%%
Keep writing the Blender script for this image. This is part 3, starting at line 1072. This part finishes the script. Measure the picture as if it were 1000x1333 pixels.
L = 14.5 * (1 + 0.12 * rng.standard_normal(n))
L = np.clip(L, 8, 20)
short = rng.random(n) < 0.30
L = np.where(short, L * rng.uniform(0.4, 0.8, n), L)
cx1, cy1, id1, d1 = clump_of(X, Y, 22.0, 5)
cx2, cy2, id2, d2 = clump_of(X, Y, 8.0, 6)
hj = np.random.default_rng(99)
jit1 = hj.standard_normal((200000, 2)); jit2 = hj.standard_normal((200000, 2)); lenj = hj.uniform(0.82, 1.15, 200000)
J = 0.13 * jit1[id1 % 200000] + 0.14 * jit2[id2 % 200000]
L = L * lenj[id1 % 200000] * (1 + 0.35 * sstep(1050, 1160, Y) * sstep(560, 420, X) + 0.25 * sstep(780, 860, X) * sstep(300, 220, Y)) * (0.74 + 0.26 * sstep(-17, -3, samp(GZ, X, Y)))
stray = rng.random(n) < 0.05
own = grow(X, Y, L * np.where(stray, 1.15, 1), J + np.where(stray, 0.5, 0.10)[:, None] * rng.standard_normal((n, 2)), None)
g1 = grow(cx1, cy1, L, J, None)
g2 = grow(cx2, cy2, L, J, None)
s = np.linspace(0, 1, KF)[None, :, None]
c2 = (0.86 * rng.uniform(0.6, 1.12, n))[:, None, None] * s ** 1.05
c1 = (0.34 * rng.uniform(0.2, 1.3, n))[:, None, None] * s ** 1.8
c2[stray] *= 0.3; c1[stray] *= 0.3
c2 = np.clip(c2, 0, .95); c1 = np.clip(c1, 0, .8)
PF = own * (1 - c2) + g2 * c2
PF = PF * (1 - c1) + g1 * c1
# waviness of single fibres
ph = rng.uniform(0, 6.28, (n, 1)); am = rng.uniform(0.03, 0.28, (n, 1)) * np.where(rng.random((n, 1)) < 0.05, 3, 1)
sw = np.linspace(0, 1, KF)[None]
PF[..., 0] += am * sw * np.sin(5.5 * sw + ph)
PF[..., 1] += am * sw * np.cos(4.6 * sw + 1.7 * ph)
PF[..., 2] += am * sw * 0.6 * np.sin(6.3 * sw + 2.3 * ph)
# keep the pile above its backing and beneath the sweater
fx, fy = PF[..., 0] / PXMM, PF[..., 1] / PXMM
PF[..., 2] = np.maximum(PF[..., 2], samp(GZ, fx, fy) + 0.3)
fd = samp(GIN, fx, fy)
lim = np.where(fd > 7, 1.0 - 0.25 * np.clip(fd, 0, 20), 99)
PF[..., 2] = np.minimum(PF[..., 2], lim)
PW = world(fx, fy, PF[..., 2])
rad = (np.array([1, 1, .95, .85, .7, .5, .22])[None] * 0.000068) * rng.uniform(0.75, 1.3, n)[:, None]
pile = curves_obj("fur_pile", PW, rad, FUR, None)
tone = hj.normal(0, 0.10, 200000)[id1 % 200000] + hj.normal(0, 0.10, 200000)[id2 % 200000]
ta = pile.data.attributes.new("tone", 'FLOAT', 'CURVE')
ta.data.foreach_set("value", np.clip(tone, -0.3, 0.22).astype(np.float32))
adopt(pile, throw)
%%
Challenge >> Identify and list each line with the word "None".

Completed exercise >>
own = grow(X, Y, L * np.where(stray, 1.15, 1), J + np.where(stray, 0.5, 0.10)[:, None] * rng.standard_normal((n, 2)), None)
g1 = grow(cx1, cy1, L, J, None)
g2 = grow(cx2, cy2, L, J, None)
s = np.linspace(0, 1, KF)[None, :, None]
c2 = (0.86 * rng.uniform(0.6, 1.12, n))[:, None, None] * s ** 1.05
c1 = (0.34 * rng.uniform(0.2, 1.3, n))[:, None, None] * s ** 1.8
sw = np.linspace(0, 1, KF)[None]
rad = (np.array([1, 1, .95, .85, .7, .5, .22])[None] * 0.000068) * rng.uniform(0.75, 1.3, n)[:, None]
pile = curves_obj("fur_pile", PW, rad, FUR, None)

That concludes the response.